Data provided:
◆ ◆ ◆ ◆ ◆

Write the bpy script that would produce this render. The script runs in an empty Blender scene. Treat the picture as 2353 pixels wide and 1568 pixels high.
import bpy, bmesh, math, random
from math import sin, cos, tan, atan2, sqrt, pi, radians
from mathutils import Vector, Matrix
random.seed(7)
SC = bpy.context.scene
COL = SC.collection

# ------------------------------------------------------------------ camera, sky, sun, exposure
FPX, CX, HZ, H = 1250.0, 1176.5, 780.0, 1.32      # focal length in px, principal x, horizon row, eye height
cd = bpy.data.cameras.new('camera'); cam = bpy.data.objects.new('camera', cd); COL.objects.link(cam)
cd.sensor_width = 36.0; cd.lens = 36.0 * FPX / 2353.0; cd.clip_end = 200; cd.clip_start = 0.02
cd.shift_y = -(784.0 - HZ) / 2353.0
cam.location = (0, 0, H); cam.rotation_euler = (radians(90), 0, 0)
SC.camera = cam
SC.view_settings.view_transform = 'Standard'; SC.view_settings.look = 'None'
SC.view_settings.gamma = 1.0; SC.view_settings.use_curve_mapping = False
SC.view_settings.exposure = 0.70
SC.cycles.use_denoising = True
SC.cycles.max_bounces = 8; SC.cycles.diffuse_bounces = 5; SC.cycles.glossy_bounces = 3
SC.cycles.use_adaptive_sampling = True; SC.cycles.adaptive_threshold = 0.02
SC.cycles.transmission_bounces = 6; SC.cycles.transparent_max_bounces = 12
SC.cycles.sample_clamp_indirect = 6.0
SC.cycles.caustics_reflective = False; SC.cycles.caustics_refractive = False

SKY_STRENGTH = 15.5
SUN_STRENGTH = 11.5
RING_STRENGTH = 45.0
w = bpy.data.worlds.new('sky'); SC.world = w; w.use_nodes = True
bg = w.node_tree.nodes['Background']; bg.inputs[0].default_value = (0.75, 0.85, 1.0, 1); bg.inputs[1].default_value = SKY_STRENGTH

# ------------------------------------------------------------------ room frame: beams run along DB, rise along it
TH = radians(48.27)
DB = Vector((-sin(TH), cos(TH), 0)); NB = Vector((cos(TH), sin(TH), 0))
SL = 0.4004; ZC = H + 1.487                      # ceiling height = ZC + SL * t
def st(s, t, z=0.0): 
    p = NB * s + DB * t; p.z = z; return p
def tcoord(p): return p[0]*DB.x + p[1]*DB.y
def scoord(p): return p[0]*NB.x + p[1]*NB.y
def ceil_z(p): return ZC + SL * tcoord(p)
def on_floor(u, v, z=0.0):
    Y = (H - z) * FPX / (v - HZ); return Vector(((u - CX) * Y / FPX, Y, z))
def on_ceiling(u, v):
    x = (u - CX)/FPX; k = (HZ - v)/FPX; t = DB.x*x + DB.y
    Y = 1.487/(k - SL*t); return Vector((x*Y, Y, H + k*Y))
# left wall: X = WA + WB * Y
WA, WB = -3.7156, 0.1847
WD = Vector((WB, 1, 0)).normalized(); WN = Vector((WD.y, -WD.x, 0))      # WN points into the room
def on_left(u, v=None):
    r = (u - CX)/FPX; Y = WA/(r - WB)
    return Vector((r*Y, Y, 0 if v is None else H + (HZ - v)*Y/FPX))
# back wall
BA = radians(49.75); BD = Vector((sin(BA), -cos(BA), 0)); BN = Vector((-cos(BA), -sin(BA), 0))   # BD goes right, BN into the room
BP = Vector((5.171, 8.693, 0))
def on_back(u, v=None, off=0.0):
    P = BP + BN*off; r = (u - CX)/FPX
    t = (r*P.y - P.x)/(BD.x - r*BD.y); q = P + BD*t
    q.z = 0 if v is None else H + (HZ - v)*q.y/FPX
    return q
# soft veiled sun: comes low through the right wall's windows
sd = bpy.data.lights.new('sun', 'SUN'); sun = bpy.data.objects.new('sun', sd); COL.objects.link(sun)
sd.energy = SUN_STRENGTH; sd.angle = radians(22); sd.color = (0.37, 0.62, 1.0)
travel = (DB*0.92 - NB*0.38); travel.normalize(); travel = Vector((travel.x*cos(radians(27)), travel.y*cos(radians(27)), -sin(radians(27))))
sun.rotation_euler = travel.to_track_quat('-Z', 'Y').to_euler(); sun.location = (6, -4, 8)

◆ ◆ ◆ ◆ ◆

Extract all of the data above without altering anything.

Result of the task:
Write the bpy script that would produce this render. The script runs in an empty Blender scene. Treat the picture as 2353 pixels wide and 1568 pixels high.
import bpy, bmesh, math, random
from math import sin, cos, tan, atan2, sqrt, pi, radians
from mathutils import Vector, Matrix
random.seed(7)
SC = bpy.context.scene
COL = SC.collection

# ------------------------------------------------------------------ camera, sky, sun, exposure
FPX, CX, HZ, H = 1250.0, 1176.5, 780.0, 1.32      # focal length in px, principal x, horizon row, eye height
cd = bpy.data.cameras.new('camera'); cam = bpy.data.objects.new('camera', cd); COL.objects.link(cam)
cd.sensor_width = 36.0; cd.lens = 36.0 * FPX / 2353.0; cd.clip_end = 200; cd.clip_start = 0.02
cd.shift_y = -(784.0 - HZ) / 2353.0
cam.location = (0, 0, H); cam.rotation_euler = (radians(90), 0, 0)
SC.camera = cam
SC.view_settings.view_transform = 'Standard'; SC.view_settings.look = 'None'
SC.view_settings.gamma = 1.0; SC.view_settings.use_curve_mapping = False
SC.view_settings.exposure = 0.70
SC.cycles.use_denoising = True
SC.cycles.max_bounces = 8; SC.cycles.diffuse_bounces = 5; SC.cycles.glossy_bounces = 3
SC.cycles.use_adaptive_sampling = True; SC.cycles.adaptive_threshold = 0.02
SC.cycles.transmission_bounces = 6; SC.cycles.transparent_max_bounces = 12
SC.cycles.sample_clamp_indirect = 6.0
SC.cycles.caustics_reflective = False; SC.cycles.caustics_refractive = False

SKY_STRENGTH = 15.5
SUN_STRENGTH = 11.5
RING_STRENGTH = 45.0
w = bpy.data.worlds.new('sky'); SC.world = w; w.use_nodes = True
bg = w.node_tree.nodes['Background']; bg.inputs[0].default_value = (0.75, 0.85, 1.0, 1); bg.inputs[1].default_value = SKY_STRENGTH

# ------------------------------------------------------------------ room frame: beams run along DB, rise along it
TH = radians(48.27)
DB = Vector((-sin(TH), cos(TH), 0)); NB = Vector((cos(TH), sin(TH), 0))
SL = 0.4004; ZC = H + 1.487                      # ceiling height = ZC + SL * t
def st(s, t, z=0.0): 
    p = NB * s + DB * t; p.z = z; return p
def tcoord(p): return p[0]*DB.x + p[1]*DB.y
def scoord(p): return p[0]*NB.x + p[1]*NB.y
def ceil_z(p): return ZC + SL * tcoord(p)
def on_floor(u, v, z=0.0):
    Y = (H - z) * FPX / (v - HZ); return Vector(((u - CX) * Y / FPX, Y, z))
def on_ceiling(u, v):
    x = (u - CX)/FPX; k = (HZ - v)/FPX; t = DB.x*x + DB.y
    Y = 1.487/(k - SL*t); return Vector((x*Y, Y, H + k*Y))
# left wall: X = WA + WB * Y
WA, WB = -3.7156, 0.1847
WD = Vector((WB, 1, 0)).normalized(); WN = Vector((WD.y, -WD.x, 0))      # WN points into the room
def on_left(u, v=None):
    r = (u - CX)/FPX; Y = WA/(r - WB)
    return Vector((r*Y, Y, 0 if v is None else H + (HZ - v)*Y/FPX))
# back wall
BA = radians(49.75); BD = Vector((sin(BA), -cos(BA), 0)); BN = Vector((-cos(BA), -sin(BA), 0))   # BD goes right, BN into the room
BP = Vector((5.171, 8.693, 0))
def on_back(u, v=None, off=0.0):
    P = BP + BN*off; r = (u - CX)/FPX
    t = (r*P.y - P.x)/(BD.x - r*BD.y); q = P + BD*t
    q.z = 0 if v is None else H + (HZ - v)*q.y/FPX
    return q
# soft veiled sun: comes low through the right wall's windows
sd = bpy.data.lights.new('sun', 'SUN'); sun = bpy.data.objects.new('sun', sd); COL.objects.link(sun)
sd.energy = SUN_STRENGTH; sd.angle = radians(22); sd.color = (0.37, 0.62, 1.0)
travel = (DB*0.92 - NB*0.38); travel.normalize(); travel = Vector((travel.x*cos(radians(27)), travel.y*cos(radians(27)), -sin(radians(27))))
sun.rotation_euler = travel.to_track_quat('-Z', 'Y').to_euler(); sun.location = (6, -4, 8)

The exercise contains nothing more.